Non se ne sono accorti in tanti, ma il 18 dicembre non hanno solo sgomberato il centro sociale Askatasuna, ma è stato anche dichiarato illegittimo il partecipatissimo sciopero generale del 3 ottobre scorso, convocato da diverse organizzazioni sindacali di base e dalla Cgil a sostegno della Global Sumud Flotilla, in quei giorni intercettata illegalmente in acque internazionali dalle forze armate israeliane. Una coincidenza più che emblematica, perché ci parla di un quadro politico sempre più insofferente verso ogni forma di conflitto sociale e teso verso il progressivo restringimento degli spazi di dissenso e opposizione.
Infatti, nella sua seduta del 18 ottobre, la Commissione di Garanzia dello Sciopero nei Servizi pubblici Essenziali (CGSSE) ha dichiarato illegittimo lo sciopero generale senza preavviso indetto dalle organizzazioni sindacali Cgil, Usb, Cub, Sgb, Cobas, Cib Unicobas e Cobas Sardegna, disponendo le prime sanzioni a carico dei sindacati, per ora nell’ordine dei 20mila euro.
La cosa più grave non sono tuttavia le sanzioni amministrative, ma la decisione in sé, poiché l’interpretazione della legge da parte della Commissione è fortemente condizionata da valutazioni di natura politica. Non si spiega altrimenti come mai in casi analoghi verificatisi in passato e a legislazione invariata, come nel caso degli scioperi generali senza preavviso contro la guerra del Golfo nel 1991 e contro la partecipazione dell’Italia alla guerra in Jugoslavia nel 1999, la Commissione ritenesse di non dover sanzionare le organizzazioni sindacali, ma oggi invece sì.

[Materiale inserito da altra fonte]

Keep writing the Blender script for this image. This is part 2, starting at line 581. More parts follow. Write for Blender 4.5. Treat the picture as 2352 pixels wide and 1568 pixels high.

Le mobilitazioni di settembre e ottobre contro il genocidio a Gaza e contro la complicità del governo con Israele, di cui il 3 ottobre ha rappresentato l’apice, sono state tra le più imponenti sin dai tempi di Genova e del movimento contro la guerra all’Iraq, ma soprattutto hanno rappresentato oggettivamente la sfida politica più significativa al governo Meloni, altrimenti piuttosto sereno con un’opposizione parlamentare inadeguata e senza bussola. Per questo bisogna spezzare le ali a chi non si adegua, che sia un centro sociale o un sindacato, e lanciare un messaggio al resto della società.
La deriva autoritaria del governo di destra-destra non ha tuttavia una semplice natura congiunturale, ma affonda le sue radici in una dinamica che viene da lontano, coinvolge l’insieme delle democrazie liberali occidentali e va di pari passo con la crescente disuguaglianza sociale, lo smantellamento del welfare e lo spostamento delle risorse pubbliche verso il riarmo.
Così stanno le cose e, quindi, nei giorni che verranno non potremo limitarci a fare le solite cose ognuno e ognuna per conto suo, magari aggrappandoci a fortini e identità, ma dovremo allargare e alzare lo sguardo, annodare e riannodare fili e costruire le convergenze necessarie.